Investors are becoming increasingly worried about how low interest rates may be propping up values. The question would then become what will be the impact of higher interest rates on industrial and commercial property values?
By utilizing the Band of Investment technique we can mathematically quantify what the impact might be. For the purposes of this analysis I assumed that the typical investment has an 70% loan-to-value ratio and a 25 year amortization on the loan. I also assumed interest rates with no points and that the investor would require a 9% return on their 30% equity position. I am also assuming that our hypothetical property has a net operating income of $100,000.
Interest Rate | Capitalization Rate | Net Operating Income | Property Value |
5.0% | 7.6% | $100,000 | $1,315,789 |
5.5% | 7.9% | $100,000 | $1,265,823 |
6.0% | 8.1% | $100,000 | $1,234,568 |
6.5% | 8.4% | $100,000 | $1,190,476 |
7.0% | 8.6% | $100,000 | $1,162,791 |
7.5% | 8.9% | $100,000 | $1,123,596 |
8.0% | 9.2% | $100,000 | $1,086,957 |
8.5% | 9.5% | $100,000 | $1,052,632 |
9.0% | 9.8% | $100,000 | $1,020,408 |
9.5% | 10.0% | $100,000 | $1,000,000 |
10.0% | 10.3% | $100,000 | $970,874 |
It is quite clear that an increase in interest rates could further drive down commercial and industrial property values. Even if the economy overall improves, real estate continues to be at risk. An increase in interest rates from 7% to 8% would theoretically result in a decline in property value of over 7%. Most of us can remember when interest rates for commercial loans were typically around 9 to 9.5%. Should that occur, values might drop by 29% (with loan rates increasing from 5% to 9%).

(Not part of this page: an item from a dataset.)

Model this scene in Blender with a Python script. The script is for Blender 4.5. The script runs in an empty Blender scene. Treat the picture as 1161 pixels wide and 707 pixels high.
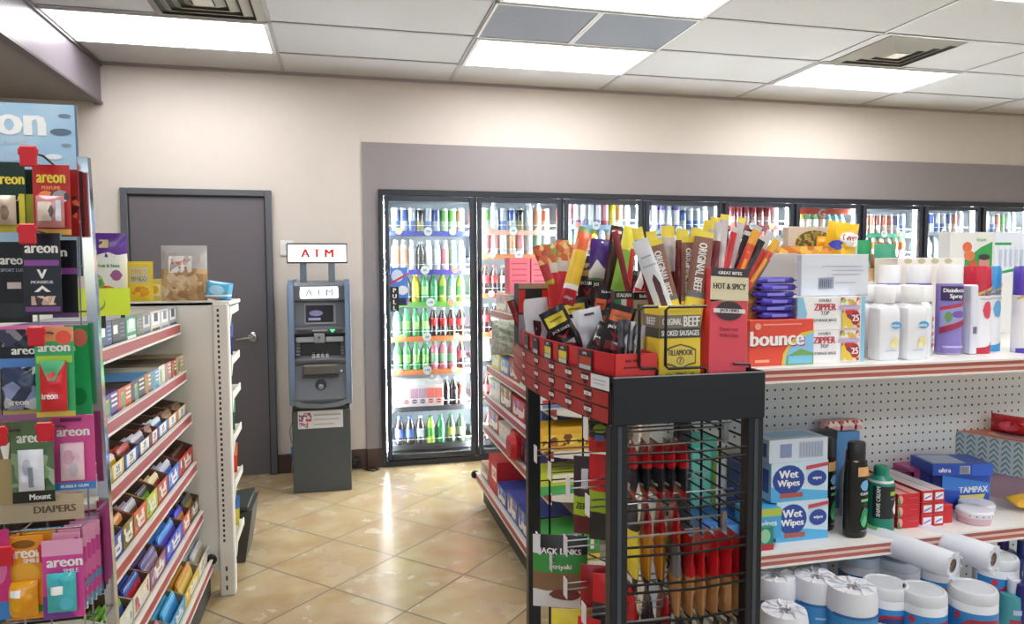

We say commercial property values might drop because there is not always a 1:1 relationship between interest rates and capitalization rates. In the mid 2005-2007 period interest rates went up but our commercial tax appraisers saw capitalization rates actually go down. That is because the band of investment technique used above has two variables that must be considered. In that time period Chicago area property investors were willing to accept a progressively lower return on their equity position that offset the interest rate hikes. In our example above we assume a 9% return on the 30% equity position in the property. If an investor would be willing to accept a 6% return then the overall capitalization rate could go down. An investor is normally more willing to accept a lower initial return if they believe property values are rising more quickly. They can make their money on the resale a few years down the road instead of relying on the cash flow that can be generated today.
At this point in the economic cycle we do not believe there are high expectations of substantial property price increases. For the short term we believe that increasing interest rates could threaten commercial property values and limit the upside potential. It is important for Chicago area property owners to monitor their property values to insure that assessment levels are fair and reflect current market conditions. A commercial or industrial property tax assessment appraisal may be required in the Chicago market if you believe your current assessment reflects property values that could not be realized.